Tuesday, November 6, 2007

Goldwater Institute: Expiration Date

Is there a statute of limitations on vindicating constitutional rights?

By Clint Bolick

Constitutional rights are eternal. But the City of Mesa believes that if you don't enforce them promptly, your right to do so expires. That would have been bad news for Oliver Brown, given that the Topeka, Kansas separate-but-equal laws had been on the books for decades before he challenged them.

Mesa's argument takes place in the context of the Goldwater Institute's legal challenge, on behalf of the Home Builders Association of Central Arizona, to a development impact fee for cultural facilities. Mesa retained the fee when it increased its impact fees by about 60 percent earlier this year.

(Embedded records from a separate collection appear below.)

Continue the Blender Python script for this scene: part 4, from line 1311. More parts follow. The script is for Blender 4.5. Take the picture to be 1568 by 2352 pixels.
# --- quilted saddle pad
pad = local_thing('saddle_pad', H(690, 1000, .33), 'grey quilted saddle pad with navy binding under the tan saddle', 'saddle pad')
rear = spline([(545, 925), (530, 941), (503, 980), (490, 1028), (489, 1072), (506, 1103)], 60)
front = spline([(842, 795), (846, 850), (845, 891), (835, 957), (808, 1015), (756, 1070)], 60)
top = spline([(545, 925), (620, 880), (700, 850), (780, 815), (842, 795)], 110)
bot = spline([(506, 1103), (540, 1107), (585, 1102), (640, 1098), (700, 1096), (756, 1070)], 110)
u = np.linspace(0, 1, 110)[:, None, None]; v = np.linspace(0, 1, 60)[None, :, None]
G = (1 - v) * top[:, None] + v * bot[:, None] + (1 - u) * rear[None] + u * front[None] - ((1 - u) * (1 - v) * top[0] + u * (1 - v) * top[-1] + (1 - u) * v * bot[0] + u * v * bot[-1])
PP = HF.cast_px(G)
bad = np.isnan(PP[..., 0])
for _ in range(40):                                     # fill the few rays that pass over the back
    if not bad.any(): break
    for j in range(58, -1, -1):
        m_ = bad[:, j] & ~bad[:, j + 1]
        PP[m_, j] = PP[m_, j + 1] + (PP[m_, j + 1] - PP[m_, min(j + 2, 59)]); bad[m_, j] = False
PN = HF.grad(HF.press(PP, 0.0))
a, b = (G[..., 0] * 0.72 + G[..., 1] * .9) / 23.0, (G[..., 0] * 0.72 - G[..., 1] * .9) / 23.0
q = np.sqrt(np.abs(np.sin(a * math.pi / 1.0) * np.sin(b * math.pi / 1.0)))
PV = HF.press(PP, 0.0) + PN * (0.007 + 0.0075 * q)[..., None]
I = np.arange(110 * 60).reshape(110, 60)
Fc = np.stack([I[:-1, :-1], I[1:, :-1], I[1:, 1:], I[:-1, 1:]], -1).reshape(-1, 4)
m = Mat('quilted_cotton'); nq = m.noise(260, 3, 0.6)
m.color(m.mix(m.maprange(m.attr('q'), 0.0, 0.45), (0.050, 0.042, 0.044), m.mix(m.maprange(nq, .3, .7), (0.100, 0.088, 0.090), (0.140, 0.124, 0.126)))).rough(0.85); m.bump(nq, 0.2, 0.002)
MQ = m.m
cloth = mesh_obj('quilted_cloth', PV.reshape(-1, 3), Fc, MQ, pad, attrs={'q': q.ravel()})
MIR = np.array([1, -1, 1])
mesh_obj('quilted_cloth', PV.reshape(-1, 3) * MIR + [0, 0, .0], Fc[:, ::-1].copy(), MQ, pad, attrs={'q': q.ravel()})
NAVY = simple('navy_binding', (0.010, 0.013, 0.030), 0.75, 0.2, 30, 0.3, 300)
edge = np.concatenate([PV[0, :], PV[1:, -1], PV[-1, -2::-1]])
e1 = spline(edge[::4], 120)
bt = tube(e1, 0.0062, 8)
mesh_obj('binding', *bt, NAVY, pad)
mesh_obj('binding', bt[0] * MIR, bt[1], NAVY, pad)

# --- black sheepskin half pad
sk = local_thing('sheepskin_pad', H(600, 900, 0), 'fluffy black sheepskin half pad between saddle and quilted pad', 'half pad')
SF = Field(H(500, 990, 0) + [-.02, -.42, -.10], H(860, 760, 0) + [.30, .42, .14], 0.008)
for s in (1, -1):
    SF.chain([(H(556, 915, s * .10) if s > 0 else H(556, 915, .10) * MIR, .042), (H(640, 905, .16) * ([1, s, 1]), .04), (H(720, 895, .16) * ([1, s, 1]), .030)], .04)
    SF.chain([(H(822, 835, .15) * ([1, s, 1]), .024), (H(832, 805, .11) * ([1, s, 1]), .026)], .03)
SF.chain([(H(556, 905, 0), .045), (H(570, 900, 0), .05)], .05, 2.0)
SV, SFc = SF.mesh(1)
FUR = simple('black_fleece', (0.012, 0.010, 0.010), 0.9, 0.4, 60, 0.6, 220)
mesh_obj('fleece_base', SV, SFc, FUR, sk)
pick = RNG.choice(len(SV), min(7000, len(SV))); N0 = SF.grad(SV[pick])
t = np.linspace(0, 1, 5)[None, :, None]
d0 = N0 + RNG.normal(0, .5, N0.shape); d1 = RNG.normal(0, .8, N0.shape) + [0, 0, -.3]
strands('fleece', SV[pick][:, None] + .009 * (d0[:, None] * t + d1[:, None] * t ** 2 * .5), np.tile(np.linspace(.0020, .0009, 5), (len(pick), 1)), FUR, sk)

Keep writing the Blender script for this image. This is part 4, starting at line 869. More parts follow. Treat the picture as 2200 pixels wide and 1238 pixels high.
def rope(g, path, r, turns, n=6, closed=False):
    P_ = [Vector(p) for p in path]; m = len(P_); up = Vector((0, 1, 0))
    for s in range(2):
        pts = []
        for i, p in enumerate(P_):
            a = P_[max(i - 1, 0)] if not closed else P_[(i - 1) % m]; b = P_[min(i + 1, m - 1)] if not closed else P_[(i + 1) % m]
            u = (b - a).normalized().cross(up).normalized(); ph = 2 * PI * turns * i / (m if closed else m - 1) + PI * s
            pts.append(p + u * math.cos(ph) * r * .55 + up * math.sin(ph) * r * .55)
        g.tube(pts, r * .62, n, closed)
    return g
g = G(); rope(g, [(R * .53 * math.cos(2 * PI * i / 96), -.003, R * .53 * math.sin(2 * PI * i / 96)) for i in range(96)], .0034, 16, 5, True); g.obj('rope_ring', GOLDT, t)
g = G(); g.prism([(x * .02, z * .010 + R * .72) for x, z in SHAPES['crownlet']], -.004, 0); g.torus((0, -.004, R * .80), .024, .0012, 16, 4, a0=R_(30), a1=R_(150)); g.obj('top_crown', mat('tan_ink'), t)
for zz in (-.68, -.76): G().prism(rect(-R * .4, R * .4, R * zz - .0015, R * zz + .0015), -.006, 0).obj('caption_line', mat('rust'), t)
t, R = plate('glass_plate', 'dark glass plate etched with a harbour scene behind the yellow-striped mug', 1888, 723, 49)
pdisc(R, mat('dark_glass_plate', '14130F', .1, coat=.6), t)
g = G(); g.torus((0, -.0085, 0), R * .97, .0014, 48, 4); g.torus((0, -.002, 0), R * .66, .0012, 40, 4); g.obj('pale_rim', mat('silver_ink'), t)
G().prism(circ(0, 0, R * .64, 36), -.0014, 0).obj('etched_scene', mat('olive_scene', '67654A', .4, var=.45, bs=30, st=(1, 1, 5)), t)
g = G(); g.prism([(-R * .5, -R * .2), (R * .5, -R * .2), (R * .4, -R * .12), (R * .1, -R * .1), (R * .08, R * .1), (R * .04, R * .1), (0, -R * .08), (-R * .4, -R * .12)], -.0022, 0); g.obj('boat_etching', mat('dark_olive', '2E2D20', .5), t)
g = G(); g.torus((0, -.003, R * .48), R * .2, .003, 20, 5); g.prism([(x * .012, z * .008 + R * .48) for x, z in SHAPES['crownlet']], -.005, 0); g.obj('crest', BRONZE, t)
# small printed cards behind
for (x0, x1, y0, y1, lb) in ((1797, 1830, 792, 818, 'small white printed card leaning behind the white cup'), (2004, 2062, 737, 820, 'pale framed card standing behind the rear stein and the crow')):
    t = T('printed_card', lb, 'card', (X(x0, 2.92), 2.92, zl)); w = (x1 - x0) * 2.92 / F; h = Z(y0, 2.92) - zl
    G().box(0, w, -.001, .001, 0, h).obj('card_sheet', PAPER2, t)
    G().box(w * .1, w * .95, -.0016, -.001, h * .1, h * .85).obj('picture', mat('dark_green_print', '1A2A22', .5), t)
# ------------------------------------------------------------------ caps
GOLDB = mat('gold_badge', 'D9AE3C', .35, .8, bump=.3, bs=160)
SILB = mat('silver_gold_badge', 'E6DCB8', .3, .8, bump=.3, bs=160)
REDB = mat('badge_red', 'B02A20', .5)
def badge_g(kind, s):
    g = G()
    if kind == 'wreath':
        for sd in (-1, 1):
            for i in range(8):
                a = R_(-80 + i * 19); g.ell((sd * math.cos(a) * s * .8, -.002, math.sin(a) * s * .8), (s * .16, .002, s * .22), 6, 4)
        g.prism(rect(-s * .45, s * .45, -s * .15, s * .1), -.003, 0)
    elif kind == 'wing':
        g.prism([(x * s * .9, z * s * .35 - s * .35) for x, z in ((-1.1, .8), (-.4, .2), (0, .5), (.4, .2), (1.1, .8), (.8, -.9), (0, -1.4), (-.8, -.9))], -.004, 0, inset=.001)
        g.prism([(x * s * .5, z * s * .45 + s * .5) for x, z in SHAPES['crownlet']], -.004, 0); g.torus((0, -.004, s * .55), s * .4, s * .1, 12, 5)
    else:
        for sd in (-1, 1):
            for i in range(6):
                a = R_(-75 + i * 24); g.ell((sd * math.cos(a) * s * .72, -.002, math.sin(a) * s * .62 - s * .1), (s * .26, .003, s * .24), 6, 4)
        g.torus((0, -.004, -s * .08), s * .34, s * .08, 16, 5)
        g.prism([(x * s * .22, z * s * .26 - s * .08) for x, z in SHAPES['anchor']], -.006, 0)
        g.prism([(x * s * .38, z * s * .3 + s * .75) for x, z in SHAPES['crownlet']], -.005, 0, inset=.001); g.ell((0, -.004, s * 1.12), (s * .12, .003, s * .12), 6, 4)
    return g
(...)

We argue that the cultural facilities fee violates federal and state constitutional rules and a state statute that limits impact fees to necessary infrastructure costs that are caused by new development. Cities like Mesa have dramatically increased impact fees in recent years far beyond their legal limits.

Mesa, through the private-firm lawyers it hired to defend the fee, says a one-year statute of limitations applies, and that because the impact fees initially were passed several years ago, they now are immune to legal challenge.

That is a frightening thought: once the statute of limitations expires, goes the city's logic, it can amend a law to make it unconstitutional, and the entire scheme is beyond challenge. That would be a pretty nifty rule for practitioners of grassroots tyranny.

Fortunately, jurisprudence recognizes several exceptions to the statute of limitations. If an old law affects newcomers-like the impact fee does-they can challenge it. And if a law is changed-as the fee here was, backed ostensibly by new facts and figures--the amended law is subject to challenge.

Usually in lawsuits, procedural issues take a back seat to the main show. But here, Mesa's effort to dismiss the lawsuit on statute of limitations grounds has serious implications for freedom and the rule of law. Stay tuned as the parties do battle on the issue this Friday in Maricopa County Superior Court.


*Oral arguments in Home Builders v. Mesa are open to the public. The hearing begins at 1:30 p.m. on Friday, November 9, 2007 in the East Court Building in courtroom 411 of the Maricopa County Superior Court at 101 W. Jefferson in downtown Phoenix.

Clint Bolick is the director of the Goldwater Institute's Scharf-Norton Center for Constitutional Litigation.